With our mobile phone in hand, we’re able to instantly take to Twitter or Facebook without thinking to pour scorn on any company that upsets us and, whereas in the past, we might have just told our partner, we now have the opportunity to tell all our friends (and followers) at the same time as the business itself.

In our minds, a complaint via social media has effectively become a mass email to head office with all of our family and friends Cc’d in.

In the process are we holding ourselves to ‘digital account’?

What is influence?

Forget about how many friends and followers the complaint reaches, or even necessarily trying to understand the impact it has on other people. It’s unlikely they’ll remember your complaint, anymore than you can recall some of the bad experiences you’ve had with a particular retail assistant, bank teller or estate agent in the past.

Instead, start to think about the influence these posts have on you. You’ve now established a digital record of your complaint and you’ve shared it with all your friends. As a result of increasing hyperdocumentation, it’s more likely that you’ll act on it then you would have in the past.

We’re effectively holding ourselves hostage to our own timelines and establishing our future behaviour on what started as the tiniest of whims.  

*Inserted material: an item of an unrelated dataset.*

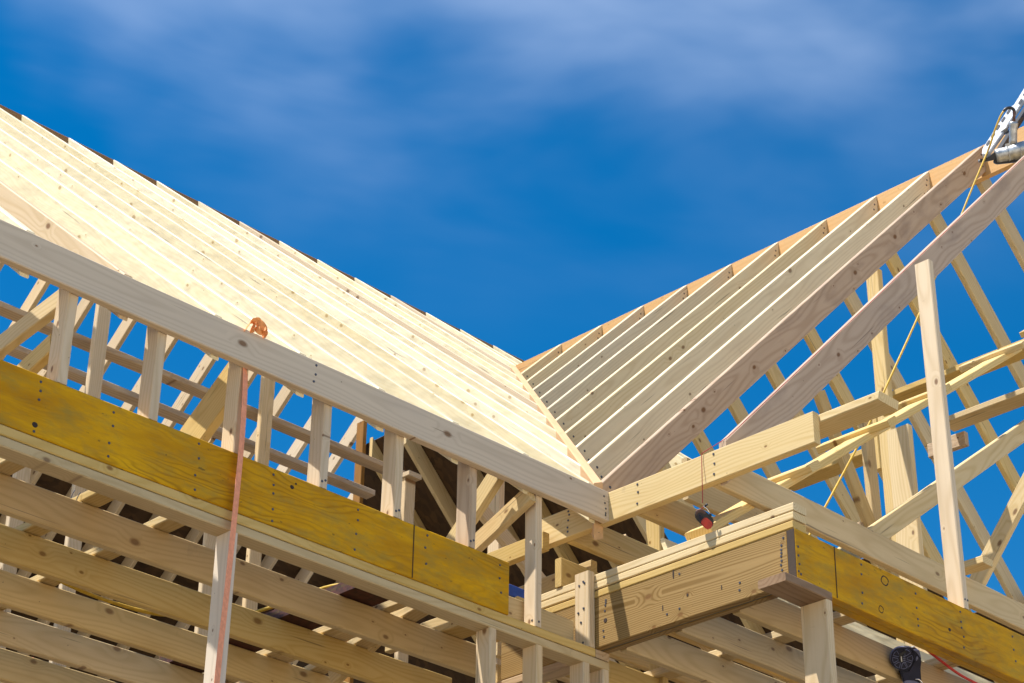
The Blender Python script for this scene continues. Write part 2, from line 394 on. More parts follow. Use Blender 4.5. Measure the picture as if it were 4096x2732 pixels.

What does this mean for businesses?

Every employee within a company is representative of the whole and, whereas, in the past it was the accumulation of lots of tiny frustrations or one particularly bad experience that could destroy the relationship with customers, a single relatively minor complaint can now have the same effect.

Because of the explosion of social media, every company that deals with the public has to be even more careful than ever before that its customers are kept happy.

Consumers now feel forced, by virtue of putting words out there, to transform them into deeds. As a result, keeping people satisfied at every stage of the customer journey is arguably more important than ever before; something Rick Wion, director of social media at fast food giant McDonald’s, has already grasped: “We understand the power of making one customer happy.”